Your friend, Dr. Habanero
If one had a voltmeter sensitive enough to measure voltage directly off the cartridge pins or tonearm wires then there would be no need to equalize voltage output across channels prior to measuring crosstalk.

I thought the reason for achieving (roughly) equal voltage output across channels by adjusting channel balance was to address voltage imbalances arising downstream from the pre-amp as known at the point where the voltage measurement is taken, eg at the amps output terminals.

Doctorcilantro didn't say that adjusting azimuth was about achieving balanced output channels. I understood his statement to say he would adjust channel balance prior to adjusting azimuth.

Of course this may all be moot if you believe one cannot measure channel crosstalk at a given frequency and adjust it using instrumentation.

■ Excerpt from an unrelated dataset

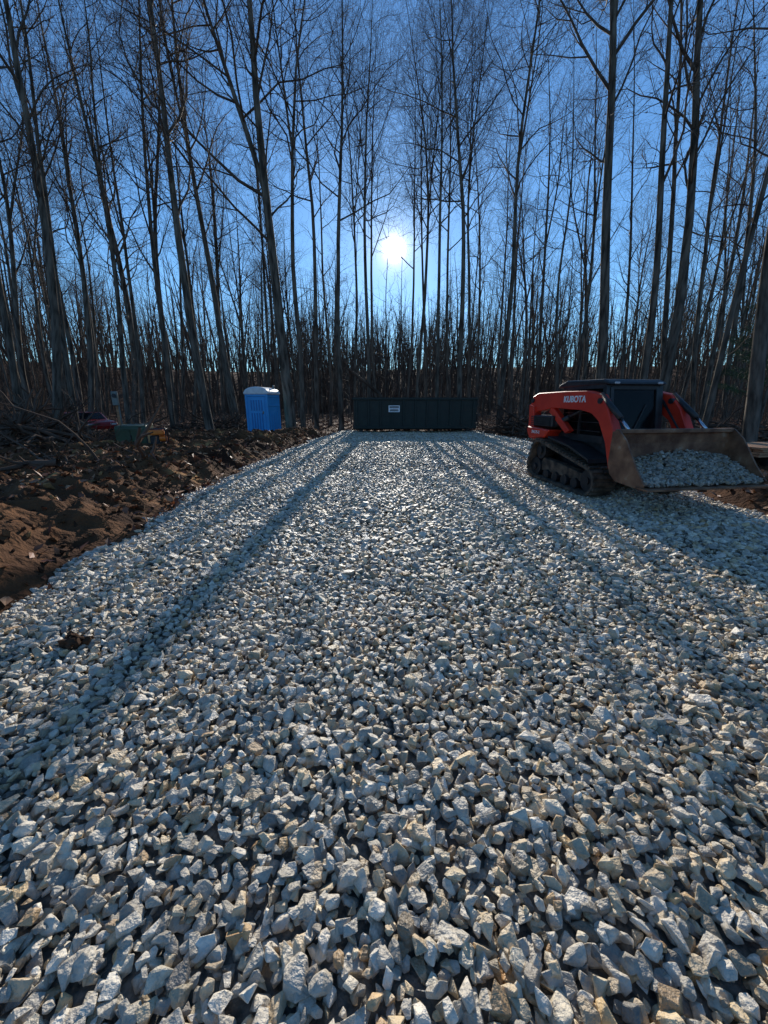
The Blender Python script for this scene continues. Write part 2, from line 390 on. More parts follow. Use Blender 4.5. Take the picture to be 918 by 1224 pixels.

Unless my understanding is off base (quite possible, thank you for your patience) and one can indeed not measure crosstalk and changes made to it by azimuth adjustment, then I'm inclined to believe that the 'ears vs instruments' debate is a false dichotomy and neither is an 'advance' over the other. I heard no one claim that use of an instrument assures better results than careful listening. Setup procedures are not a zero-sum game and ears and instruments are not mutually exclusive techniques.

Use your eyes too. Regardless of how 'good' you think it sounds, if your stylus (or even your cartridge) visibly is canted at an angle, something may be askew with internal motor position or elsewhere in your system. Attaining proper azimuth is also about reducing potential groove damage.

Heaven forfend our cochleae are not gain level neutral and constant from day to day. Regardless of one's golden capacity, I find instruments properly used tend to aid rather than hinder. They can also let you know if results achieved solely by listening are aligned or not with what measurement says. Once you've learned, maybe you no longer need them, but a second opinion rarely hurts.
Yours truly, Professor Pesto
I was wondering if anyone could give a succinct (if possible) tutorial on how to use an analog multimeter to adjust azimuth for someone with no engineering background (in other words, azimuth for dummies as it were). In the alternative, perhaps someone could point me to such a resource. I have Fremer's tt set-up DVD but it's useless in this regard. It would be greatly appreciated.
I think this is what it boils down to. Please anyone correct me if I am off base:
(1) You need a test LP that has a band where signal of a known frequency is recorded for one channel only. Lets say it's the R channel. Play the band and measure V in the R channel. Now play that same band and measure V in the L channel. That V represents crosstalk of R channel information into the L channel. The difference in V can be converted to db. Formulae are on the internet.
(2) Do the exact same thing, only this time play another band on your test LP that drives only the L channel at the same frequency,. Measure V in the L channel and V in the R channel and again calculate the difference in db.
(3) Adjust azimuth so that you get the largest possible absolute values of db for both sides. It's always a compromise.